LISA LEONE’S HERE I AM

LISA LEONE’S HERE I AM

“I went to my friend Edon’s house and he had a scanner so I started scanning the images and he’s younger than I am and is a total hip hop head. He started looking over my shoulder and was like ‘wait, do you even understand what you have? Are you crazy?’ To me it was just the norm,” laughs Bronx-native photographer Lisa Leone.

She’s in the midst of turning some of the photos she took of artists like Snoop Dogg, Mary J. Blige, Nas and Grand Master Flash into a book about the music and dance scene she became part of in the 80s and 90s. “Back in those days nobody had cameras, you know, no one had camera phones. It was much simpler and it just felt more raw.”

“I went to the High School of Art and Design, which was really the high school of graffiti and break dancing in the 80s. And all of the graffiti writers and break dancers that were at art and design with me are now famous for doing their thing,” explains Bronx-native photographer Lisa Leone.

Leone has been involved in photography since a very young age when her uncle set up a makeshift darkroom in his house. “I remember the first time seeing an image appear in developer,” she smiles.
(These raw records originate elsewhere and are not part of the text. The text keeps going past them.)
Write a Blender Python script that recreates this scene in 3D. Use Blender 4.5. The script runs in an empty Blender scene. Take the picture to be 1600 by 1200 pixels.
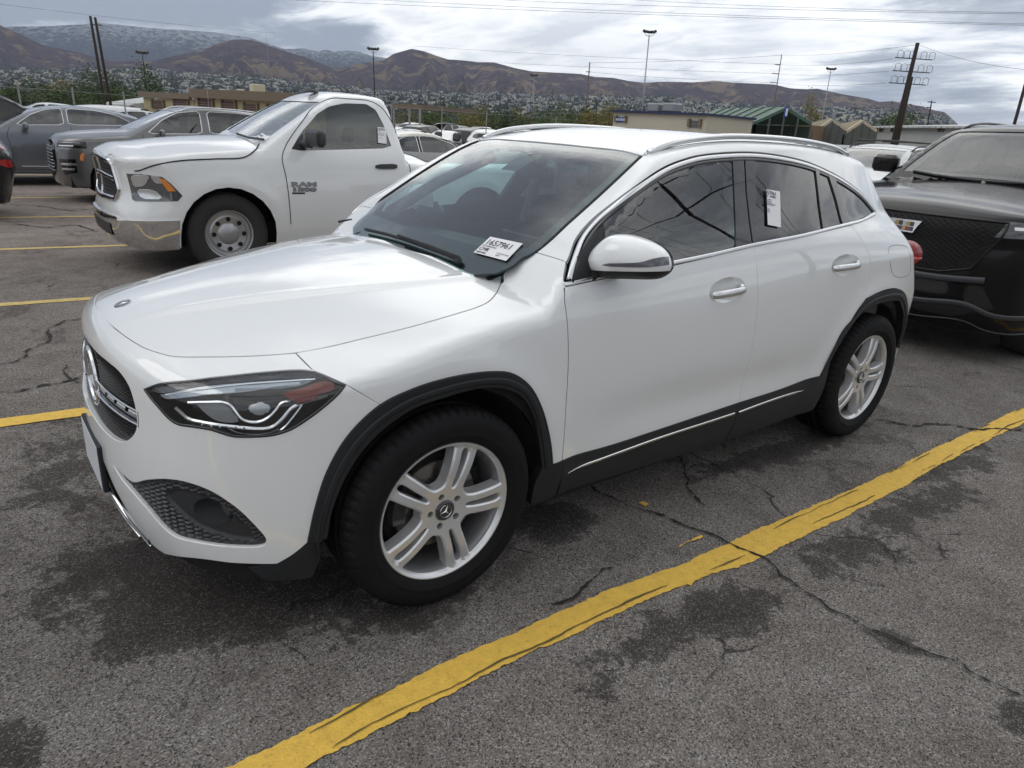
import bpy, math, random
import numpy as np
from mathutils import Vector, Matrix
from mathutils.geometry import delaunay_2d_cdt
random.seed(7); np.random.seed(7)
C = bpy.context.scene.collection
SC = bpy.context.scene
R = math.radians
# ------------------------------------------------------------------ camera
CAMP = np.array([-1.123, -2.596, 1.556]); YAW, PITCH, ROLL, FOC = R(51.23), R(20.14), R(3.61), 1103.2
def cam_axes():
    cy, sy, cp, sp = math.cos(YAW), math.sin(YAW), math.cos(PITCH), math.sin(PITCH)
    f = np.array([cy*cp, sy*cp, -sp]); r = np.array([sy, -cy, 0.]); u = np.cross(r, f)
    cr, sr = math.cos(ROLL), math.sin(ROLL)
    return cr*r+sr*u, -sr*r+cr*u, f
AX = cam_axes()
cam = bpy.data.cameras.new('camera'); camo = bpy.data.objects.new('camera', cam); C.objects.link(camo)
cam.sensor_width = 36; cam.lens = FOC/1600*36; cam.clip_start = .05; cam.clip_end = 30000
M = Matrix.Identity(4)
for i, v in enumerate((AX[0], AX[1], -AX[2])):
    for k in range(3): M[k][i] = v[k]
for k in range(3): M[k][3] = CAMP[k]
camo.matrix_world = M; SC.camera = camo
SC.view_settings.view_transform = 'Standard'; SC.view_settings.look = 'None'
SC.view_settings.exposure = .03; SC.view_settings.gamma = 1.0
SC.cycles.use_denoising = True
try: SC.cycles.denoiser = 'OPENIMAGEDENOISE'
except Exception: pass
SC.cycles.max_bounces = 8; SC.cycles.transparent_max_bounces = 16
SC.cycles.diffuse_bounces = 3; SC.cycles.glossy_bounces = 4; SC.cycles.volume_bounces = 0
SC.cycles.use_adaptive_sampling = True; SC.cycles.adaptive_threshold = .015
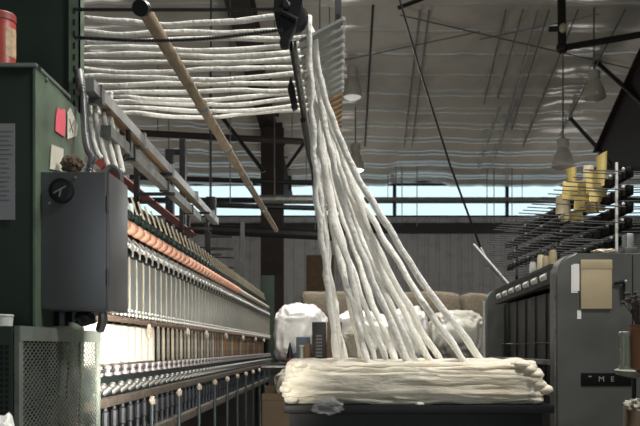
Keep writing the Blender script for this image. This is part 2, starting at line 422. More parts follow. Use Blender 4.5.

Since then imagery has been her main focus whether it is through photography or on a film set.

“I kind of put this work aside for 25 years. I started to direct and becoming a cinematographer and everyone kept saying ‘come on, where’s all your photos from back in the day. We want to see them’,” says Leone, noting that she at the time didn’t know she was documenting more than an artists; but also a time, a movement and a community.